To develop a clear position on the fundamental question, the conference will be divided into 4 major topics and break-out group discussions. These are described and itemized below:

Conference objectives

  1. Align potential strategic partners for further discussions and research
  2. Initialize a discussion between the federal and provincial governments
  3. Investigate potential supply chain and distribution channels
  4. Provide a connection through which the interested parties can continue research

Conference agenda

The conference will be a one-day event held at the World Exchange Plaza in downtown Ottawa, sponsored by the Telfer School of Management, the University of Ottawa and CARTA.

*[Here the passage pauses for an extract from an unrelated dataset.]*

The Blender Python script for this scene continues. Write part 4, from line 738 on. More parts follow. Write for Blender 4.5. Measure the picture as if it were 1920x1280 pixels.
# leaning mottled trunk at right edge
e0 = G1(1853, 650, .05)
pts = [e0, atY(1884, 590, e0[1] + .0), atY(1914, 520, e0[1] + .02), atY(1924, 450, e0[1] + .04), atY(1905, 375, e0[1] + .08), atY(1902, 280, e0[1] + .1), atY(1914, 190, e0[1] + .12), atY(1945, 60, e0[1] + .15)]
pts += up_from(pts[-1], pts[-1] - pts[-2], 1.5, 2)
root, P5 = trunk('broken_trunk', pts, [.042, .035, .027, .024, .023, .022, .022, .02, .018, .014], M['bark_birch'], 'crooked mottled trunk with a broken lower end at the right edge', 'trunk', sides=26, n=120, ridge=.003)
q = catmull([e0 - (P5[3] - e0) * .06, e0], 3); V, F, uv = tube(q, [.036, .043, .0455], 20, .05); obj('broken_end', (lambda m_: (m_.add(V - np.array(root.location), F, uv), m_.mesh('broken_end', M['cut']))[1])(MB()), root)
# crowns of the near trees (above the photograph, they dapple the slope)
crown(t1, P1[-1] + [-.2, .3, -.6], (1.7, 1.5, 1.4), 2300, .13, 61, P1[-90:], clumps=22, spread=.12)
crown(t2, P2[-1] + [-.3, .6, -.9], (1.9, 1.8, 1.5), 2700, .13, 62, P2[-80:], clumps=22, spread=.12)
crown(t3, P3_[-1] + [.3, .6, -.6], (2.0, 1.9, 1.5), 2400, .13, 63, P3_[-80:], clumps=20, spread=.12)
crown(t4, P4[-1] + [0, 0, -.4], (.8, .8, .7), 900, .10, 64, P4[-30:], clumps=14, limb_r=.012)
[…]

The participants will be welcomed by University of Ottawa president, Alan Rock and the the day will be convened with a brief presentation by an invited conference guest, (TBA), and a round-table discussion among the participants. Late morning, the participants will separate into the conference break-out groups. The breakout sessions will be assisted and guided by facilitated plenary sessions to guide the conference participants and discussions.

The breakout groups will reconvene by mid-afternoon and present their findings, agreements and ideas to the plenary assembly. Final feedback from all conference participants will be recorded and consensus positions captured including each group’s recommendations.

The conference report will be developed as related to responding to the fundamental question re the feasibility of a Canadian automotive sector. The draft conference report will be sent to each conference participant for final feedback. The final conference report will be presented with an eye toward strategic planning and development dependent on the consensus position of the participants with respect to developing a Canadian automobile.